Long Beach Opera Pairs Purcell With Agitprop

Jim Farber on January 14, 2020
Darryl Taylor and Marc Molomot in Long Beach Opera’s King Arthur | Courtesy Long Beach Opera

Since its founding in 1979, Long Beach Opera has consistently dared to go where others fear to tread. The company has presented numerous operas that would qualify as “rarely performed,” like Ernst Krenek’s Jonny spielt auf (Jonny strikes up) and Karol Szymanowski’s Król Roger (King Roger). More recently, LBO garnered a real coup by presenting the American premiere of Philip Glass’s The Perfect American.

There have been radical updates of period operas under the leadership of Artistic Director Andreas Mitisek, including a 2016 collaboration with the three Chicano provocateurs known collectively as Culture Clash (Richard Montoya, Ric Salinas, and Herbert Sigüenza) that resulted in a memorably zany reimagining of Henry Purcell’s The Fairy Queen.

With the success of that production in mind, Mitisek (who is overseeing his final season as artistic director), proposed a reunion of the LBO/Culture Clash team to stage a second Purcell creation — the composer’s 1691 semi-opera, King Arthur.

From left: Marc Molomot, Darryl Taylor, Jamie Chamberlin, and Cedric Berry in Long Beach Opera’s King Arthur | Courtesy Long Beach Opera

Lightning, however, did not strike twice. The resulting production, which opened Sunday at the Beverly O’Neill Theater, is little more than a piece of anti-Trump agitprop theater shoehorned into the template of Purcell’s opera. 

The semi-opera of Purcell’s day combined the performance of a spoken play with accompanying operatic arias, duets, ensembles, and dances. The Mitisek/Culture-Clash formula transforms the hero of British myth into a delusional American mental-asylum inmate with unabashed Trumpian overtones who is described by his doctor as “deranged, xenophobic, narcissistic, and paranoid.” He is convinced he has to save the country by stopping a migrant horde of space aliens, “bad people,” from taking over. His solution, he cries, is to build a wall at the border with a moat stocked with alligators.

Jamie Chamberlin and Marc Molomot in Long Beach Opera’s King Arthur | Courtesy Long Beach Opera

It’s like watching an opera where two different jigsaw puzzles have found their way into the same box. Throughout the performance the cast is required to adopt two contradictory musical and dramatic identities, as cartoon characters and as interpreters of Purcell’s 17th-century vocal lines, in keeping with the performance by the historically-informed Musica Angelica Baroque Ensemble, conducted by Mitisek.

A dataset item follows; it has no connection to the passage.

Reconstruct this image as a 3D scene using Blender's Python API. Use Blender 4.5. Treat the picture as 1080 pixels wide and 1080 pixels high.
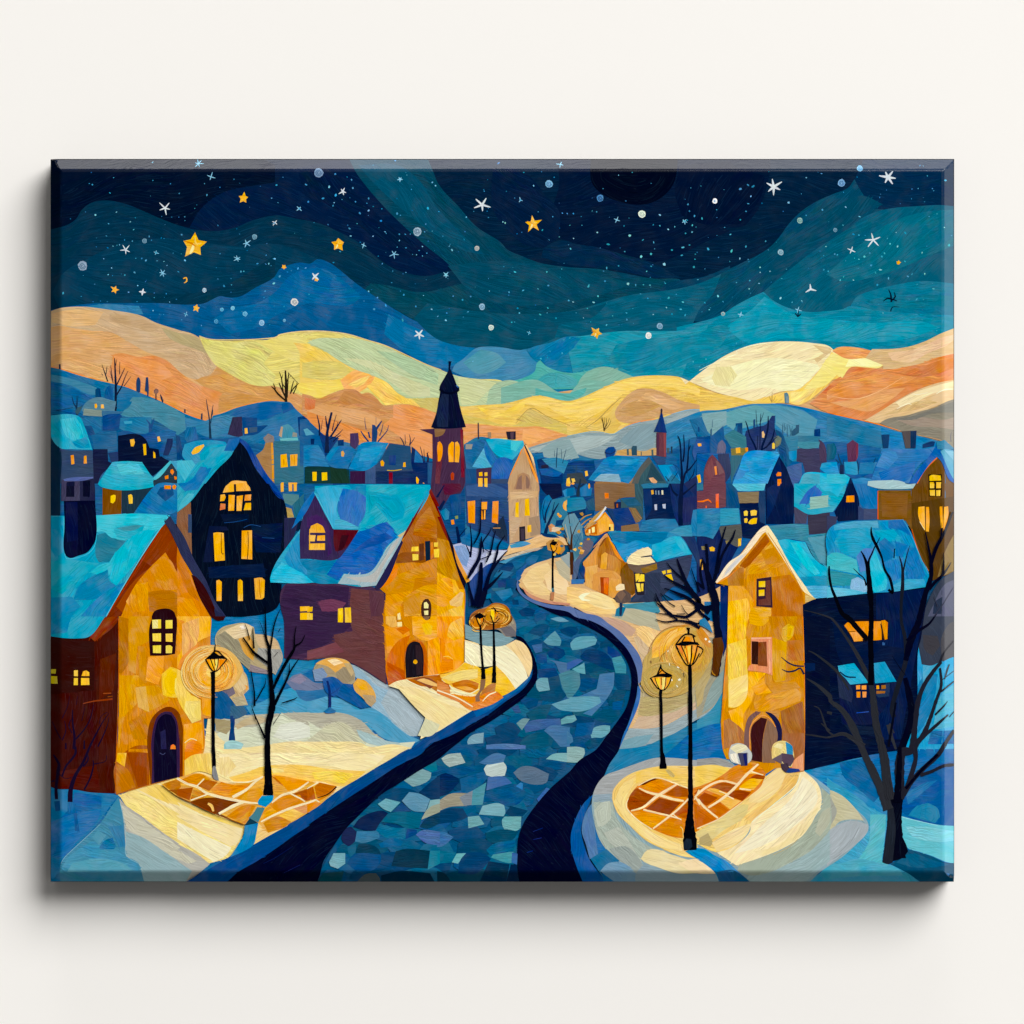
import bpy, bmesh, math, random
import numpy as np
from mathutils import Vector
from mathutils.geometry import delaunay_2d_cdt

for o in list(bpy.data.objects):
    bpy.data.objects.remove(o, do_unlink=True)
SC = bpy.context.scene
COL = SC.collection

# ------------------------------------------------------------------ camera, lamps, exposure
# one unit of drawing = 1 mm on the wall; the wall is the plane y = 0, the room is at negative y
DEPTH = 0.0600                      # how far the canvas face stands off the wall
CAM_DIST = 5.0
cam = bpy.data.objects.new('camera', bpy.data.cameras.new('camera'))
COL.objects.link(cam)
cam.location = (0, -DEPTH - CAM_DIST, 0)
cam.rotation_euler = (math.radians(90), 0, 0)
cam.data.sensor_width = 36
cam.data.lens = 36 * CAM_DIST / 1.08
cam.data.clip_end = 200
SC.camera = cam

SC.world = bpy.data.worlds.new('World')
SC.world.use_nodes = True
def build_world():
    """dim all round, plus bright lobes added above and right to whiten the rim"""
    nt = SC.world.node_tree
    bg = nt.nodes['Background']
    tc = nt.nodes.new('ShaderNodeTexCoord')
    def lobe(d, c0, c1, gain):
        dp = nt.nodes.new('ShaderNodeVectorMath'); dp.operation = 'DOT_PRODUCT'
        nt.links.new(tc.outputs['Generated'], dp.inputs[0])
        dp.inputs[1].default_value = Vector(d).normalized()
        mr = nt.nodes.new('ShaderNodeMapRange'); mr.interpolation_type = 'SMOOTHSTEP'
        mr.inputs['From Min'].default_value = c0; mr.inputs['From Max'].default_value = c1
        mr.inputs['To Max'].default_value = gain
        nt.links.new(dp.outputs['Value'], mr.inputs['Value'])
        return mr.outputs[0]
    def add(a, b):
        m = nt.nodes.new('ShaderNodeMath'); m.operation = 'ADD'
        nt.links.new(a, m.inputs[0])
        if hasattr(b, 'links'): nt.links.new(b, m.inputs[1])
        else: m.inputs[1].default_value = b
        return m.outputs[0]
    tot = add(add(lobe((0, -0.2, 1), 0.972, 0.993, RIM_LOBE_TOP), lobe((1, -0.2, 0), 0.955, 0.99, RIM_LOBE_RIGHT)), AMBIENT)
    nt.links.new(tot, bg.inputs['Strength'])
    bg.inputs['Color'].default_value = (1.0, 0.99, 0.98, 1)
AMBIENT, RIM_LOBE_TOP, RIM_LOBE_RIGHT = 0.115, 5.2, 1.9  # even fill, then two unseen lobes added for the rim's sheen
build_world()

def softbox(name, direction, dist, size, irradiance, color=(1, 1, 1)):
    d = Vector(direction).normalized()
    L = bpy.data.lights.new(name, 'AREA')
    L.shape = 'DISK'
    L.size = size
    # irradiance on a surface facing the lamp = power * cos / (pi * dist^2)
    L.energy = irradiance * math.pi * dist * dist
    L.color = color
    o = bpy.data.objects.new(name, L)
    COL.objects.link(o)
    o.location = d * dist
    o.rotation_euler = (-d).to_track_quat('-Z', 'Y').to_euler()
    return o
softbox('key_softbox', (0.66, -1.0, 0.82), 30.0, 22.0, 4.2, (1.0, 0.997, 0.99))

SC.view_settings.view_transform = 'Standard'
SC.view_settings.look = 'None'
SC.view_settings.exposure = 0.0
SC.view_settings.gamma = 1.0
SC.view_settings.use_curve_mapping = False
SC.render.resolution_x = SC.render.resolution_y = 1024

# ------------------------------------------------------------------ materials
def lin(h):
    h = h.lstrip('#')
    out = []
    for i in (0, 2, 4):
        c = int(h[i:i+2], 16) / 255
        out.append(c / 12.92 if c <= 0.04045 else ((c + 0.055) / 1.055) ** 2.4)
    return out

def pigment(h):
    """paint colour: a little deeper and purer than the swatch"""
    c = [1.06 * q ** 1.07 for q in lin(h)]
    t = min(1.0, max(0.0, (c[2] / (c[0] + 1e-4) - 1.4) / 2.0))
    c = [c[0] * (1 - 0.14 * t), c[1] * (1 + 0.05 * t), c[2] * (1 - 0.05 * t)]
    lum = 0.25 * c[0] + 0.65 * c[1] + 0.10 * c[2]
    k = (1.04 if lum < 0.42 else 0.99) if c[0] > c[2] else 0.98
    return [min(0.95, max(0.0, lum + (q - lum) * k)) for q in c]

def new_mat(name):
    m = bpy.data.materials.new(name)
    m.use_nodes = True
    nt = m.node_tree
    return m, nt, nt.nodes['Principled BSDF']

def node(nt, kind, **kw):
    n = nt.nodes.new(kind)
    for k, v in kw.items():
        setattr(n, k, v)
    return n

def math_node(nt, op, a, b=None, c=None):
    n = nt.nodes.new('ShaderNodeMath')
    n.operation = op
    for i, v in enumerate((a, b, c)):
        if v is None:
            continue
        if hasattr(v, 'links'):
            nt.links.new(v, n.inputs[i])
        else:
            n.inputs[i].default_value = v
    return n.outputs[0]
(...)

In Purcell’s creation, with a libretto by John Dryden, gone are the Knights of the Round Table and the dream that was Camelot. Instead the focus is on Arthur, King of the Britons, and his heroic effort to turn back a Saxon invasion led by the mighty warrior, Oswald. In LBO’s version, Arthur’s heroics are the hallucinatory fantasies of a madman. His fantasy and real-world companions include nurse and Wonder Woman Gwen E.Veer (acted and sung with joyous abandon by Jamie Chamberlin), and fellow inmate, Lance Lott (bright voiced counter-tenor Darryl Taylor). Their adversary is the evil Dr. Oswald (sung by resounding baritone Cedric Berry). But in fact, Oswald is the paranoid creation of Arthur’s fevered imagination, and the only character that appears to be totally sane.

Ideally, all this cartoon madness and superhero gumbo would somehow fit together with the grace and elegance of Purcell’s score. It never really does. This is not to say there aren’t some truly funny moments, such as when Nurse Veer leads her wards in a 17th-century Zumba class.

From left: Jamie Chamberlin, Darryl Taylor, Marc Molomot, and Cedric Berry in Long Beach Opera’s King Arthur | Courtesy Long Beach Opera

More often, the staging and acting is so frenetic and overstated and politically strident that it obscures rather than enhances the performance. There is even a passage where the cast intones Emma Lazarus’s 1883 poem, “The New Colossus” inscribed on the Statue of Liberty to Purcell’s music. I’m grateful that it wasn’t done as a singalong.

Political theater by definition takes sides, and Culture Clash is famous for its provocative creations. Still, I do not know how I would have reacted to the performance if I did not already agree with its presidential assessment.